La ministre de la fonction publique, Annick Girardin, à l’Assemblée nationale, 29 mars 2016. | ALAIN JOCARD / AFP

Manuel Valls aurait dû se voir remettre, jeudi 26 mai, un rapport sur un sujet hautement inflammable : le temps de travail des fonctionnaires. Après avoir annulé ce rendez-vous – officiellement pour des « raisons d’agenda » –, l’Hôtel Matignon a finalement demandé, in extremis, à Annick Girardin, la ministre de la fonction publique, de recevoir, jeudi, ce document (révélé par L’Obs) qui dresse un état des lieux éloquent et très approfondi sur les horaires effectués par les agents employés par l’Etat, les collectivités locales et les hôpitaux.

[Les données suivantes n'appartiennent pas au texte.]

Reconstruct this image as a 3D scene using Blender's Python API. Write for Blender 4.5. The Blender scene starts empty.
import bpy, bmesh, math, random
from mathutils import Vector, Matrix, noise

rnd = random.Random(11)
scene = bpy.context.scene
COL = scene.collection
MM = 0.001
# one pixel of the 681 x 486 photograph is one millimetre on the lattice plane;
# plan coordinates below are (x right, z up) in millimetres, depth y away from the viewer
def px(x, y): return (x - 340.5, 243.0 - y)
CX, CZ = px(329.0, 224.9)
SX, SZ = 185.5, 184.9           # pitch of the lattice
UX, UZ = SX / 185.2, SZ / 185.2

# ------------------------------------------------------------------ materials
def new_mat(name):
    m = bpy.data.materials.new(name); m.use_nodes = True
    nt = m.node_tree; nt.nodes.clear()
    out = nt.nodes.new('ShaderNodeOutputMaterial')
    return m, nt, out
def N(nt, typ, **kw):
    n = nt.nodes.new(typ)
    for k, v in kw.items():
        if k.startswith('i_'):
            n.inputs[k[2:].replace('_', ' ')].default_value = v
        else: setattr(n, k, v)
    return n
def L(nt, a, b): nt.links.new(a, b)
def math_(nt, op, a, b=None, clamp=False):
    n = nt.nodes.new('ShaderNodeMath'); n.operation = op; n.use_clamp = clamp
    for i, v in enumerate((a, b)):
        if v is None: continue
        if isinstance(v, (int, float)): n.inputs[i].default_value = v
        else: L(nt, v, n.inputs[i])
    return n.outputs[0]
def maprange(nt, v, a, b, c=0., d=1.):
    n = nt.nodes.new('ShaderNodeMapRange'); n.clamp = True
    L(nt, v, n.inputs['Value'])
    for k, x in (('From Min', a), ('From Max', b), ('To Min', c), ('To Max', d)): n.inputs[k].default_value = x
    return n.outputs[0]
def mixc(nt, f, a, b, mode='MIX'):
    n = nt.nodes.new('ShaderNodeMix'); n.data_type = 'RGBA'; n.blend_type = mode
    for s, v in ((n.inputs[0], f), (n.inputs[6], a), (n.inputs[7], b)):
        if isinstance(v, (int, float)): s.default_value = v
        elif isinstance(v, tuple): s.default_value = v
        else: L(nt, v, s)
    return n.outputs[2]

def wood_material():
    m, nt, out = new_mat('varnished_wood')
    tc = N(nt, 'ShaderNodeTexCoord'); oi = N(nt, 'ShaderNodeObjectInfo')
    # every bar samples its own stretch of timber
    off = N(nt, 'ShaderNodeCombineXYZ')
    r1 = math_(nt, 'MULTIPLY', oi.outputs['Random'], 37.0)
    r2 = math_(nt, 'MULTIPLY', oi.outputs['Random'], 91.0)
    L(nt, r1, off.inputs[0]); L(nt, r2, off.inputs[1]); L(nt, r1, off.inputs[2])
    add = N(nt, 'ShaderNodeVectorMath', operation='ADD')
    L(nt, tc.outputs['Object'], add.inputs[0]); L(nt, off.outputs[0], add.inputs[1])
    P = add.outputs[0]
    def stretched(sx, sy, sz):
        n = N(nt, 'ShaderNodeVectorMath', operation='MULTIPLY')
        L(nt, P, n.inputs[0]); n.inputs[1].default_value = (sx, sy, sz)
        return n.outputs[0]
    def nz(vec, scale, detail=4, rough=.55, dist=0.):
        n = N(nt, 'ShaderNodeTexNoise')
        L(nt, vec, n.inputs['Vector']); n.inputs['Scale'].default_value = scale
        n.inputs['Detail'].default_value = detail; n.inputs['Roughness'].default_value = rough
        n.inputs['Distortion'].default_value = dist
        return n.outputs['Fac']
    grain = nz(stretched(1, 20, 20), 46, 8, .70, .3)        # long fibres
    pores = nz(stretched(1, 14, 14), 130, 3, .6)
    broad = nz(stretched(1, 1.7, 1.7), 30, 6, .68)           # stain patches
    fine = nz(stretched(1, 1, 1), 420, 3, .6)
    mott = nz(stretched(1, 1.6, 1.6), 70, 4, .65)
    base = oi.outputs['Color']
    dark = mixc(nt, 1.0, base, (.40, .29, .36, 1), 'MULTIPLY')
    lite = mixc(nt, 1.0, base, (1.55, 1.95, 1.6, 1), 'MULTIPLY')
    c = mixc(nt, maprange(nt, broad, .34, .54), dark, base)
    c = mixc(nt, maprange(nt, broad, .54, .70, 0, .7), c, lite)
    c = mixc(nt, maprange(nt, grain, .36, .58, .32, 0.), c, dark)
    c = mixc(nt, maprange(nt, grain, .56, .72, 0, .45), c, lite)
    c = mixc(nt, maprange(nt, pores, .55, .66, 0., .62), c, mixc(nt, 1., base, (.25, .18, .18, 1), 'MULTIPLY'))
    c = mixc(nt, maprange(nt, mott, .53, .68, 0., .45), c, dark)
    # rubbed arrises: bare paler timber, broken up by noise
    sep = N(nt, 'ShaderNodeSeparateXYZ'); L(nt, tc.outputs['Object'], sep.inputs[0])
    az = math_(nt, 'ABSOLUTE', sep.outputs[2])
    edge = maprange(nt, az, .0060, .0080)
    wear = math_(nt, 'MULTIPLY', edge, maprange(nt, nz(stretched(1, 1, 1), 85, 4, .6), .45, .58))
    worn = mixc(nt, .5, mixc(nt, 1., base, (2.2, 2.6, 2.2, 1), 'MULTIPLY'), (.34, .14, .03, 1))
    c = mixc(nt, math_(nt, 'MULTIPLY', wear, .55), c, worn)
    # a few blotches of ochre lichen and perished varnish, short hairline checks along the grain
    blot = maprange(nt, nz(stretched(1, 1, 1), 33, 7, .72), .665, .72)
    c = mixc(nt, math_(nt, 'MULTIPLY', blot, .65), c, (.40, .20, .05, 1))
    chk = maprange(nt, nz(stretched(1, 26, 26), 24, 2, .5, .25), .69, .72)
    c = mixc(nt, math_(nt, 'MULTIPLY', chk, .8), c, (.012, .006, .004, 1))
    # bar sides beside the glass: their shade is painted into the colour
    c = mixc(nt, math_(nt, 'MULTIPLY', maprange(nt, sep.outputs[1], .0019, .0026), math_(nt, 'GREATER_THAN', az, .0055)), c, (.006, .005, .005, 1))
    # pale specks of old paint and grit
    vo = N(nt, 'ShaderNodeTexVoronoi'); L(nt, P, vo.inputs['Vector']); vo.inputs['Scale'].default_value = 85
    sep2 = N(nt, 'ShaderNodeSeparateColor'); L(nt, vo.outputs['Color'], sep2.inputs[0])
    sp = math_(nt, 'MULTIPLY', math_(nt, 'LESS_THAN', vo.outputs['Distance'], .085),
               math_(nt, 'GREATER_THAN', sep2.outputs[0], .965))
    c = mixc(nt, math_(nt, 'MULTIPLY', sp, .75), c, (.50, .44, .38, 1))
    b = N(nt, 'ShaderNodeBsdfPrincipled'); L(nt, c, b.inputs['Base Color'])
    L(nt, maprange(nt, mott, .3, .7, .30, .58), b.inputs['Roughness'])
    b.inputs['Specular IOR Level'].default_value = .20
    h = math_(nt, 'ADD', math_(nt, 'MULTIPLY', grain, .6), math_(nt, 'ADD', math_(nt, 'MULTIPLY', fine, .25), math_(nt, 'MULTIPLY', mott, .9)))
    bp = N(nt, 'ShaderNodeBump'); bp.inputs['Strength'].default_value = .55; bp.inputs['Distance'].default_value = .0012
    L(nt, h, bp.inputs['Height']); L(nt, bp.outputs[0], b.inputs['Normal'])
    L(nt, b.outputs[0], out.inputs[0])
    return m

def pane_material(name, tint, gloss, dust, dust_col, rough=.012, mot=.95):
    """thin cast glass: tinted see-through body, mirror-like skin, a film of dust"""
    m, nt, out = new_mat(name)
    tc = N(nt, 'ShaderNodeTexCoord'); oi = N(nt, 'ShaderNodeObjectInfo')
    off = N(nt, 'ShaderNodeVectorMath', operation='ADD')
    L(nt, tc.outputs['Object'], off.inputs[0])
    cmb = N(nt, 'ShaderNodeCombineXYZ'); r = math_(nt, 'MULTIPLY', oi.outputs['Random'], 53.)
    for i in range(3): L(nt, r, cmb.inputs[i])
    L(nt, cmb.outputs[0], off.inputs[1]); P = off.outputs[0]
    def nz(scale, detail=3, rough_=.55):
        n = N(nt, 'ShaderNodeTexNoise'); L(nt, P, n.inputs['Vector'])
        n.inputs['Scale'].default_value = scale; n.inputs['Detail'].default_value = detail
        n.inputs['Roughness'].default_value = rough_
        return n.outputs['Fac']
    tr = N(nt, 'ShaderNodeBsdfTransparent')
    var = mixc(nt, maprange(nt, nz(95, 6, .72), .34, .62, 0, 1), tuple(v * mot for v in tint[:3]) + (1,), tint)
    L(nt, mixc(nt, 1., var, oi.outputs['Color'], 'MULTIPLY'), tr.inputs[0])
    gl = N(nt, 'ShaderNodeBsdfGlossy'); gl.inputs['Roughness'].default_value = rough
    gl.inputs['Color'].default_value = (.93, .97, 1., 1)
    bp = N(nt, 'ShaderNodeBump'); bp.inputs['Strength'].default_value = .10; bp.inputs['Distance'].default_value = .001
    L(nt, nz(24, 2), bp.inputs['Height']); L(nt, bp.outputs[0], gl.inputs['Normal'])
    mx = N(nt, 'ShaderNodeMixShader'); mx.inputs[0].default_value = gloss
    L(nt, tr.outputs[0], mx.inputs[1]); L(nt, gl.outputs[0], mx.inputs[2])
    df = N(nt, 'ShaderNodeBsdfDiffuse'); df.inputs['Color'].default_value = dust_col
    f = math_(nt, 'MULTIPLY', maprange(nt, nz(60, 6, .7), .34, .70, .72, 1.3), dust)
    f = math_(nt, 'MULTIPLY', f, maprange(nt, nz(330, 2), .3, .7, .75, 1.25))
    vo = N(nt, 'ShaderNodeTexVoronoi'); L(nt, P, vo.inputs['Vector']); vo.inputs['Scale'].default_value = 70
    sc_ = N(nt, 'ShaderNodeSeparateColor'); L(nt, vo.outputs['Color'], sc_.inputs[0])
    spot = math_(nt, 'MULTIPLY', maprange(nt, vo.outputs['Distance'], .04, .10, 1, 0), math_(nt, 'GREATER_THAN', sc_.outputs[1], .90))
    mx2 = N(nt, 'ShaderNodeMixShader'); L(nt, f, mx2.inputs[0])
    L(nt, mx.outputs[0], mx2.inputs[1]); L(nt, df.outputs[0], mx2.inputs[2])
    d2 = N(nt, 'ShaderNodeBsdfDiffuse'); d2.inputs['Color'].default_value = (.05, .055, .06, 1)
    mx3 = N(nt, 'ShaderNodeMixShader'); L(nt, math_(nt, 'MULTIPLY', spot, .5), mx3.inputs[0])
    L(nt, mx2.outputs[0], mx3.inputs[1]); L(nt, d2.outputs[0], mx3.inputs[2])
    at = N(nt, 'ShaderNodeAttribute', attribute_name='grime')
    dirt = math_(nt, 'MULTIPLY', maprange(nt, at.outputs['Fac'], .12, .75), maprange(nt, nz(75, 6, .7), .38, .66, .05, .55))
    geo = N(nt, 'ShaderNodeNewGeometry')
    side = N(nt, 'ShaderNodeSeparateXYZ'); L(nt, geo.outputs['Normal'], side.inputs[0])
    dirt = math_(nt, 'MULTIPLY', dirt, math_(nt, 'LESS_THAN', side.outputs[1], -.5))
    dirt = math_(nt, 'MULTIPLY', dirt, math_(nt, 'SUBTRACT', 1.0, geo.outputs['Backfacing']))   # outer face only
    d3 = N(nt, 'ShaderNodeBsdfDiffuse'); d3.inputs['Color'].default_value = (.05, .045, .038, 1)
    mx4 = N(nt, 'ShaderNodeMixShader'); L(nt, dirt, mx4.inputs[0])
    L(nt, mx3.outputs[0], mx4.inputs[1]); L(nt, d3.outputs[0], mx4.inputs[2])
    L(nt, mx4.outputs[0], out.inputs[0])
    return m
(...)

Depuis la mise en place des 35 heures au début des années 2000, aucun bilan de cette réforme n’avait été dressé dans la fonction publique. M. Valls a donc confié, en juillet 2015, une « mission d’évaluation » à Philippe Laurent, maire centriste de Sceaux (Hauts-de-Seine) et président du Conseil supérieur de la fonction publique territoriale. Cet élu connaît bien la problématique et il s’est toujours distingué par des positions équilibrées à propos des agents publics.

Dans son rapport, il a veillé à ne pas employer un ton polémique mais les constats qu’il dresse, avec fermeté, décoiffent. En se fondant sur des données de l’Insee, il remarque tout d’abord que « la durée annuelle de travail des fonctionnaires » s’élève à 1 584 heures, soit un niveau inférieur à la durée légale (1 607 heures par an). Cette moyenne, insiste-t-il, n’a pas beaucoup de sens car elle dissimule des situations d’une diversité inouïe, tenant aux conditions d’emploi et aux sujétions de service : quoi de commun entre un cantonnier, une infirmière et un directeur d’administration centrale ?

Les autorisations d’absence prolifèrent

L’hétérogénéité qui prévaut résulte aussi de singularités régionales : en Alsace-Moselle, rappelle le rapport, « le vendredi saint et le 26 décembre sont fériés » ; en outre-mer, « les agents bénéficient réglementairement du jour de la célébration de l’abolition de l’esclavage », auquel s’ajoutent d’autres « jours fériés “traditionnels” locaux » (six pour la Guadeloupe, quatre pour la Martinique, etc.). Le tableau serait incomplet si on ne faisait pas allusion aux autorisations d’absence qui « ont continué de prospérer » (une quarantaine de motifs recensés) et aux « “jours exceptionnels”, dépourvus de base légale », qui sont accordées par certains employeurs (jusqu’à cinq dans certaines grandes collectivités).

Mais le rapport met aussi en exergue les servitudes pesant sur les fonctionnaires : 36,7 % d’entre eux travaillent le dimanche (contre 25,8 % dans le privé), et la proportion de ceux qui sont soumis à des astreintes est deux fois plus élevée que dans le secteur marchand.

Au final, M. Laurent formule trente-quatre recommandations. Le premier objectif, écrit-il, « consiste à mobiliser les administrations pour tendre vers la réalisation effective des 1 607 heures ». Reste maintenant à savoir si le gouvernement s’inspirera de ces préconisations, à moins d’un an de la présidentielle. Mme Girardin assure vouloir ouvrir le débat avec les organisations syndicales et les employeurs publics.